Imagine our disappointment, but not surprise, when today we see that NYC’s report card showing that prevention is the issue in which Australia has made the least progress in tackling youth homelessness.

In 2008 the NYC referenced prevention and early intervention in youth homelessness as ‘turning off the tap’. At the time, Kids Under Cover celebrated that finally prevention was being identified as an important element in helping address the problem of youth homelessness. Fast-forward to today and the NYC Report Card shows that “little investment has been made and little done to reduce the flow of young people into homelessness”.

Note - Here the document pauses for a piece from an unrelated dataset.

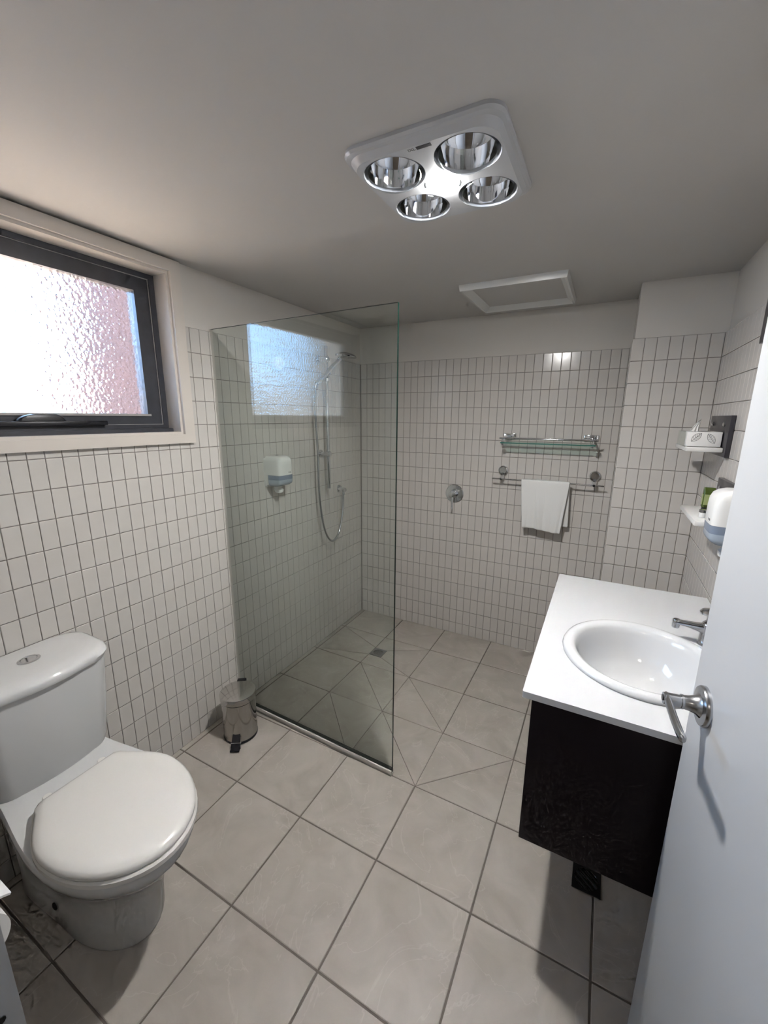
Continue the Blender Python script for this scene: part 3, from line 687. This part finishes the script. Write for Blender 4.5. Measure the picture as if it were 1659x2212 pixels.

At Kids Under Cover we appeal to all sides of politics to recognise the power of prevention and to invest accordingly. While the Victorian Government continues to be a great supporter of our programs and preventative measures, even their investment is not enough to meet demand. And that challenge is echoed interstate and at a national level.

Not only is Kids Under Cover’s work stopping young people from entering the homelessness cycle, our own investigations reveal the financial savings also made. Kids Under Cover’s interventions have not only directly benefitted at-risk young people, but by extension have benefitted their families, equating to over $30million worth of social benefit over 6 years to those immediate affected.

In addition, the criminal justice system, health system and specialist homelessness services have made sizeable savings as a result of Kids Under Cover’s early interventions. The homeless service system accrued just under $4 million worth of savings over a 6-year period as a result of Kids Under Cover’s initiatives.

So, if prevention saves lives and saves money, why is this superpower not being applied?

This is a question that plagues the 2019 NYC Report Card, released at the National Youth Homelessness Conference on March 18-19. It is a question that plagues Kids Under Cover, as we continue to fight the prevention battle on a daily basis.

Invest in prevention, and the numbers of young people who are homeless will reduce. Kids Under Cover has almost 30 years of experience showing that this form of intervention is effective. Now it is simply time to reveal this superpower for what it is.

Fiona Dickson, National Partnerships Manager, Kids Under Cover.